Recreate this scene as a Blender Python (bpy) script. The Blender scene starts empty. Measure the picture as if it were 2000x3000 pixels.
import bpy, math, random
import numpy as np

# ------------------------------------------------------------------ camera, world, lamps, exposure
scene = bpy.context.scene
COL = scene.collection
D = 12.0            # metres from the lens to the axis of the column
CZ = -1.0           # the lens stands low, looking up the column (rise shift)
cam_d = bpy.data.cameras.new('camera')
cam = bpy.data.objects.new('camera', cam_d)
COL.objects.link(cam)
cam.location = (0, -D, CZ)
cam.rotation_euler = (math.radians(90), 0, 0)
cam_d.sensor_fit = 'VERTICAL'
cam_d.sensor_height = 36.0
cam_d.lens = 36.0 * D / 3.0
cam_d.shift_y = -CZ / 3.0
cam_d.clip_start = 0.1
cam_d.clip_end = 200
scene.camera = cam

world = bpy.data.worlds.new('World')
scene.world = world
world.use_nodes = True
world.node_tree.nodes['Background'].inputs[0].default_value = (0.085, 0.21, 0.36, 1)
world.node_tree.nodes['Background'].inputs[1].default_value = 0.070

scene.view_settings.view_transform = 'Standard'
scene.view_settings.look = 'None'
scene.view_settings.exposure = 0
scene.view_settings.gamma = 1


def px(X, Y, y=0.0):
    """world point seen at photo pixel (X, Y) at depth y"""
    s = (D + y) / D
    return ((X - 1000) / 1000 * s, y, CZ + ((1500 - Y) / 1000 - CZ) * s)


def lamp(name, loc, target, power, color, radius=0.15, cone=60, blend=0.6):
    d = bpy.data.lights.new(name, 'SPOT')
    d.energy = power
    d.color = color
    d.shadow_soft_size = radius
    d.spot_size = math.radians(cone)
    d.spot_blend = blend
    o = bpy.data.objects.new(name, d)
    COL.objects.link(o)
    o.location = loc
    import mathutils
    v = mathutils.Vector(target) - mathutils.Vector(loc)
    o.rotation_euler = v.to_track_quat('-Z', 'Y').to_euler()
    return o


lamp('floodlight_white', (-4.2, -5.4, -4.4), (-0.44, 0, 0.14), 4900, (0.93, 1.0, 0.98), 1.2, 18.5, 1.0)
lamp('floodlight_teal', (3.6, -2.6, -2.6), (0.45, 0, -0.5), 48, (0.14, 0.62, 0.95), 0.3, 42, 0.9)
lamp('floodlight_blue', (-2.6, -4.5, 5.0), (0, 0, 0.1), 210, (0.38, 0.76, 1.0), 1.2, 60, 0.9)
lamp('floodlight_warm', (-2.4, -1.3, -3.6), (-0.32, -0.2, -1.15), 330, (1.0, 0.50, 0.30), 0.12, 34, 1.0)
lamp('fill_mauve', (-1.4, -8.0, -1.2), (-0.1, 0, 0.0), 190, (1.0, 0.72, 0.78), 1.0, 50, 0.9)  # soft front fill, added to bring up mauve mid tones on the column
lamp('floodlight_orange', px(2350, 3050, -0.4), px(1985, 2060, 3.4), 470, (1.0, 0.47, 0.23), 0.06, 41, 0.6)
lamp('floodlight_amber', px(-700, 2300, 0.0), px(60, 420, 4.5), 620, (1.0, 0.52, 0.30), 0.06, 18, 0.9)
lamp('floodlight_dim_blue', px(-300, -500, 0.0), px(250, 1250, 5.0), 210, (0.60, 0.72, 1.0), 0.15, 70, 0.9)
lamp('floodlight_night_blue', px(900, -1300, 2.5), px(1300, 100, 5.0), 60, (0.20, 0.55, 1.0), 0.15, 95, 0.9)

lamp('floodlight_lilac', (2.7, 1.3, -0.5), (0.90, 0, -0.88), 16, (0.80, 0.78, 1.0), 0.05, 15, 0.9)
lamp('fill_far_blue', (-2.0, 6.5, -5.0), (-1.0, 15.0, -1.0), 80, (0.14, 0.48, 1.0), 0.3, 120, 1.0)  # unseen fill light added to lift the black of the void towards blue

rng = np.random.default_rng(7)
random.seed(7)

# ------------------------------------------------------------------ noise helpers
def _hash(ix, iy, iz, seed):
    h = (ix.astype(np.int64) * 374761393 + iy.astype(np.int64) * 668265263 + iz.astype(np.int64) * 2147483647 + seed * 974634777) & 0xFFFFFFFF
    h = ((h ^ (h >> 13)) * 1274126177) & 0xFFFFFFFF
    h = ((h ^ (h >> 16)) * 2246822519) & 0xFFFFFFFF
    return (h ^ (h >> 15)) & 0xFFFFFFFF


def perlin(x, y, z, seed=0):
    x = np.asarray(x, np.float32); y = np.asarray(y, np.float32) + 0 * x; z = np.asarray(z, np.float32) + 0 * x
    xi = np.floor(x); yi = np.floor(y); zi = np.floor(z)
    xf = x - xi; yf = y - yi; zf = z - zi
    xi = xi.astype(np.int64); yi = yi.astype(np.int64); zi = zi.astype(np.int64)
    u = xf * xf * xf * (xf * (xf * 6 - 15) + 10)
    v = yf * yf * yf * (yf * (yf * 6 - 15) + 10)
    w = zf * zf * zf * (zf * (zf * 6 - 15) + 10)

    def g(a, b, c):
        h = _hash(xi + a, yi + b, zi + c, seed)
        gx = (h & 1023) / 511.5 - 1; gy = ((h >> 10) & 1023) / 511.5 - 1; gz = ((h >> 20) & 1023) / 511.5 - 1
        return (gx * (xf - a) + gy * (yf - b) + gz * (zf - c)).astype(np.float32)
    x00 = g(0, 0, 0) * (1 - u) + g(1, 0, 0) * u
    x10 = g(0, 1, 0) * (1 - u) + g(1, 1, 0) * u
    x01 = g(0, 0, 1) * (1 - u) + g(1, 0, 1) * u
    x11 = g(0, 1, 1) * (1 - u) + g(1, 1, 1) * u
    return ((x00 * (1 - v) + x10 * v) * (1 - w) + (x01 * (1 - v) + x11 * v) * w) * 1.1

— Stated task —
Print the listing above in full, exactly as it is.

— Response below —
Recreate this scene as a Blender Python (bpy) script. The Blender scene starts empty. Measure the picture as if it were 2000x3000 pixels.
import bpy, math, random
import numpy as np

# ------------------------------------------------------------------ camera, world, lamps, exposure
scene = bpy.context.scene
COL = scene.collection
D = 12.0            # metres from the lens to the axis of the column
CZ = -1.0           # the lens stands low, looking up the column (rise shift)
cam_d = bpy.data.cameras.new('camera')
cam = bpy.data.objects.new('camera', cam_d)
COL.objects.link(cam)
cam.location = (0, -D, CZ)
cam.rotation_euler = (math.radians(90), 0, 0)
cam_d.sensor_fit = 'VERTICAL'
cam_d.sensor_height = 36.0
cam_d.lens = 36.0 * D / 3.0
cam_d.shift_y = -CZ / 3.0
cam_d.clip_start = 0.1
cam_d.clip_end = 200
scene.camera = cam

world = bpy.data.worlds.new('World')
scene.world = world
world.use_nodes = True
world.node_tree.nodes['Background'].inputs[0].default_value = (0.085, 0.21, 0.36, 1)
world.node_tree.nodes['Background'].inputs[1].default_value = 0.070

scene.view_settings.view_transform = 'Standard'
scene.view_settings.look = 'None'
scene.view_settings.exposure = 0
scene.view_settings.gamma = 1


def px(X, Y, y=0.0):
    """world point seen at photo pixel (X, Y) at depth y"""
    s = (D + y) / D
    return ((X - 1000) / 1000 * s, y, CZ + ((1500 - Y) / 1000 - CZ) * s)


def lamp(name, loc, target, power, color, radius=0.15, cone=60, blend=0.6):
    d = bpy.data.lights.new(name, 'SPOT')
    d.energy = power
    d.color = color
    d.shadow_soft_size = radius
    d.spot_size = math.radians(cone)
    d.spot_blend = blend
    o = bpy.data.objects.new(name, d)
    COL.objects.link(o)
    o.location = loc
    import mathutils
    v = mathutils.Vector(target) - mathutils.Vector(loc)
    o.rotation_euler = v.to_track_quat('-Z', 'Y').to_euler()
    return o


lamp('floodlight_white', (-4.2, -5.4, -4.4), (-0.44, 0, 0.14), 4900, (0.93, 1.0, 0.98), 1.2, 18.5, 1.0)
lamp('floodlight_teal', (3.6, -2.6, -2.6), (0.45, 0, -0.5), 48, (0.14, 0.62, 0.95), 0.3, 42, 0.9)
lamp('floodlight_blue', (-2.6, -4.5, 5.0), (0, 0, 0.1), 210, (0.38, 0.76, 1.0), 1.2, 60, 0.9)
lamp('floodlight_warm', (-2.4, -1.3, -3.6), (-0.32, -0.2, -1.15), 330, (1.0, 0.50, 0.30), 0.12, 34, 1.0)
lamp('fill_mauve', (-1.4, -8.0, -1.2), (-0.1, 0, 0.0), 190, (1.0, 0.72, 0.78), 1.0, 50, 0.9)  # soft front fill, added to bring up mauve mid tones on the column
lamp('floodlight_orange', px(2350, 3050, -0.4), px(1985, 2060, 3.4), 470, (1.0, 0.47, 0.23), 0.06, 41, 0.6)
lamp('floodlight_amber', px(-700, 2300, 0.0), px(60, 420, 4.5), 620, (1.0, 0.52, 0.30), 0.06, 18, 0.9)
lamp('floodlight_dim_blue', px(-300, -500, 0.0), px(250, 1250, 5.0), 210, (0.60, 0.72, 1.0), 0.15, 70, 0.9)
lamp('floodlight_night_blue', px(900, -1300, 2.5), px(1300, 100, 5.0), 60, (0.20, 0.55, 1.0), 0.15, 95, 0.9)

lamp('floodlight_lilac', (2.7, 1.3, -0.5), (0.90, 0, -0.88), 16, (0.80, 0.78, 1.0), 0.05, 15, 0.9)
lamp('fill_far_blue', (-2.0, 6.5, -5.0), (-1.0, 15.0, -1.0), 80, (0.14, 0.48, 1.0), 0.3, 120, 1.0)  # unseen fill light added to lift the black of the void towards blue

rng = np.random.default_rng(7)
random.seed(7)

# ------------------------------------------------------------------ noise helpers
def _hash(ix, iy, iz, seed):
    h = (ix.astype(np.int64) * 374761393 + iy.astype(np.int64) * 668265263 + iz.astype(np.int64) * 2147483647 + seed * 974634777) & 0xFFFFFFFF
    h = ((h ^ (h >> 13)) * 1274126177) & 0xFFFFFFFF
    h = ((h ^ (h >> 16)) * 2246822519) & 0xFFFFFFFF
    return (h ^ (h >> 15)) & 0xFFFFFFFF


def perlin(x, y, z, seed=0):
    x = np.asarray(x, np.float32); y = np.asarray(y, np.float32) + 0 * x; z = np.asarray(z, np.float32) + 0 * x
    xi = np.floor(x); yi = np.floor(y); zi = np.floor(z)
    xf = x - xi; yf = y - yi; zf = z - zi
    xi = xi.astype(np.int64); yi = yi.astype(np.int64); zi = zi.astype(np.int64)
    u = xf * xf * xf * (xf * (xf * 6 - 15) + 10)
    v = yf * yf * yf * (yf * (yf * 6 - 15) + 10)
    w = zf * zf * zf * (zf * (zf * 6 - 15) + 10)

    def g(a, b, c):
        h = _hash(xi + a, yi + b, zi + c, seed)
        gx = (h & 1023) / 511.5 - 1; gy = ((h >> 10) & 1023) / 511.5 - 1; gz = ((h >> 20) & 1023) / 511.5 - 1
        return (gx * (xf - a) + gy * (yf - b) + gz * (zf - c)).astype(np.float32)
    x00 = g(0, 0, 0) * (1 - u) + g(1, 0, 0) * u
    x10 = g(0, 1, 0) * (1 - u) + g(1, 1, 0) * u
    x01 = g(0, 0, 1) * (1 - u) + g(1, 0, 1) * u
    x11 = g(0, 1, 1) * (1 - u) + g(1, 1, 1) * u
    return ((x00 * (1 - v) + x10 * v) * (1 - w) + (x01 * (1 - v) + x11 * v) * w) * 1.1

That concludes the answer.